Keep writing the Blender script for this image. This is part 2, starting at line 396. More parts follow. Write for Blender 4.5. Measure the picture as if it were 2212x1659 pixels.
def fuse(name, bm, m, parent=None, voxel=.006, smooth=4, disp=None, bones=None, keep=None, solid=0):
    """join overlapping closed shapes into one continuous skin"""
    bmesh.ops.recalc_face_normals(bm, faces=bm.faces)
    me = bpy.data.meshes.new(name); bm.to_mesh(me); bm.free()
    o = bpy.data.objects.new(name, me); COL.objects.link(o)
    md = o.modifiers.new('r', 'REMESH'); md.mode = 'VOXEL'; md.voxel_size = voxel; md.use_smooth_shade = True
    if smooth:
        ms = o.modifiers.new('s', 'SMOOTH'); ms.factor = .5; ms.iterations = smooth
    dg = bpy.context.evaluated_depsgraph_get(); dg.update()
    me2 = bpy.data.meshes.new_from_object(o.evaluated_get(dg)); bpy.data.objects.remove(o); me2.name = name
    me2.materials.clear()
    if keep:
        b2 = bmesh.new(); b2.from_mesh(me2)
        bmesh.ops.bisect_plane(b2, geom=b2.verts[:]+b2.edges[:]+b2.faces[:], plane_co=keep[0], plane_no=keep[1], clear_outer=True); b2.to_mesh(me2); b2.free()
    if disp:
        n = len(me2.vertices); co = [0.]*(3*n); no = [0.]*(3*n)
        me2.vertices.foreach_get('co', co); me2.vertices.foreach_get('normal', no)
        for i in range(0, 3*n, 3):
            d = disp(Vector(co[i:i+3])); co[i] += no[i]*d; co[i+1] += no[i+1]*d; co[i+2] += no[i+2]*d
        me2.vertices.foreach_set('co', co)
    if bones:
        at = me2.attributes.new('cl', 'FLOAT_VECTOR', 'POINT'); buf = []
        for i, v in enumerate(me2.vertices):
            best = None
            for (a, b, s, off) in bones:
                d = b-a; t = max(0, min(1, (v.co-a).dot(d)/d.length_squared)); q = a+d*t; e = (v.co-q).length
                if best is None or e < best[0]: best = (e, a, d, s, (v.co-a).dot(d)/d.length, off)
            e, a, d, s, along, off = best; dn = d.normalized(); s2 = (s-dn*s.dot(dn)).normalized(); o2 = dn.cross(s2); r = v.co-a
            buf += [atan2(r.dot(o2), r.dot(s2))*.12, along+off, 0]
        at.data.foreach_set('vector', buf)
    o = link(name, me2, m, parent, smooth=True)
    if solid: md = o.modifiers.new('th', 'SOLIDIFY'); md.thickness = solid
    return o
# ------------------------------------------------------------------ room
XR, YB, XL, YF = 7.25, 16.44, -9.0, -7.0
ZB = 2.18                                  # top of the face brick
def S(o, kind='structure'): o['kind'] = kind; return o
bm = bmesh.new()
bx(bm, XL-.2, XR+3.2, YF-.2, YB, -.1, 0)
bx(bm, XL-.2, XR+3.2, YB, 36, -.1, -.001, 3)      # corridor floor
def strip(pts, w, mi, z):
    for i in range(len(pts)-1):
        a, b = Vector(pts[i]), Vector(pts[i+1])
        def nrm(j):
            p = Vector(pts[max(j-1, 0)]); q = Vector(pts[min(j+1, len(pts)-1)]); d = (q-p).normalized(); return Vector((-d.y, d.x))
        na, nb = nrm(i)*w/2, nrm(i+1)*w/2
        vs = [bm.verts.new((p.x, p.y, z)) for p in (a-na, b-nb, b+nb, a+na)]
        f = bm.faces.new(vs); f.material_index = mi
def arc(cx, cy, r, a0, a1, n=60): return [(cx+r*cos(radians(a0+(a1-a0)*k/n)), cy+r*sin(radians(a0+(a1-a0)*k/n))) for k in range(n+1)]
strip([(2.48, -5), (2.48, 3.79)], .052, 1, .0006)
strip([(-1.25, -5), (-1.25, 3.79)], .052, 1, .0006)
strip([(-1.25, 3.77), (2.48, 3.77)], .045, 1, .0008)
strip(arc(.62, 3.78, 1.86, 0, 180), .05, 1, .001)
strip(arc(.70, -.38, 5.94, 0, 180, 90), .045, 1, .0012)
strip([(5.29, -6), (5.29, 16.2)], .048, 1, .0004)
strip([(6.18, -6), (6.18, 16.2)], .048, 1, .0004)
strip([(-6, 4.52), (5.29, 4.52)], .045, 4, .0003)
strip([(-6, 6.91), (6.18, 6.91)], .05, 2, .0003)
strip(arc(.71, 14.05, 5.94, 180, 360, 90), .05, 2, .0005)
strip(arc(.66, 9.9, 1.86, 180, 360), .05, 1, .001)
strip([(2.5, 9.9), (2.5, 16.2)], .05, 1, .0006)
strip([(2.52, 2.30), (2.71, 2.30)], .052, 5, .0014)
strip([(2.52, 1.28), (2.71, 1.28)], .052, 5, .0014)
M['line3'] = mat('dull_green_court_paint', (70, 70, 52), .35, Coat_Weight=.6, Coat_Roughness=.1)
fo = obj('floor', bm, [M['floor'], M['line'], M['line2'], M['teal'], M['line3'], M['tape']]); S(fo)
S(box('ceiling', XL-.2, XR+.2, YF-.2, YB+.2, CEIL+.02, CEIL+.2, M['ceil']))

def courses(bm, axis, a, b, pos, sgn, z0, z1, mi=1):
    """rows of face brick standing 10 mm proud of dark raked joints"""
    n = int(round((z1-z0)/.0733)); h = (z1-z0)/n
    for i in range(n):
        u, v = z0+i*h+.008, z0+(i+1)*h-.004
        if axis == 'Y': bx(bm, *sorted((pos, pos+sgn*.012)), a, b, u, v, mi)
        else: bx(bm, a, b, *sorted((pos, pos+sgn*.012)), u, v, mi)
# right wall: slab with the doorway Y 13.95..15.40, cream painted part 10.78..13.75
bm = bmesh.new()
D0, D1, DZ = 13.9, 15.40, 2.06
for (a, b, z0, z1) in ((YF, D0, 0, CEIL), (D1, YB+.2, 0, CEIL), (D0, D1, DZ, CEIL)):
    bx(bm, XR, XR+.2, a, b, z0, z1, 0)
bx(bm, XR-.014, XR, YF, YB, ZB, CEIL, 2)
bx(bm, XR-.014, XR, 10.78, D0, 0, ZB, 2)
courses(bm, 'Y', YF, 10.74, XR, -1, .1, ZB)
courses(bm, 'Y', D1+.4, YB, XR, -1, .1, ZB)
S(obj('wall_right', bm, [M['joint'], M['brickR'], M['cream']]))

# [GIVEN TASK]
Find every line that has "part" in it, then return those lines.

# [RESULT FOR THIS EXERCISE]
Keep writing the Blender script for this image. This is part 2, starting at line 396. More parts follow. Write for Blender 4.5. Measure the picture as if it were 2212x1659 pixels.
# right wall: slab with the doorway Y 13.95..15.40, cream painted part 10.78..13.75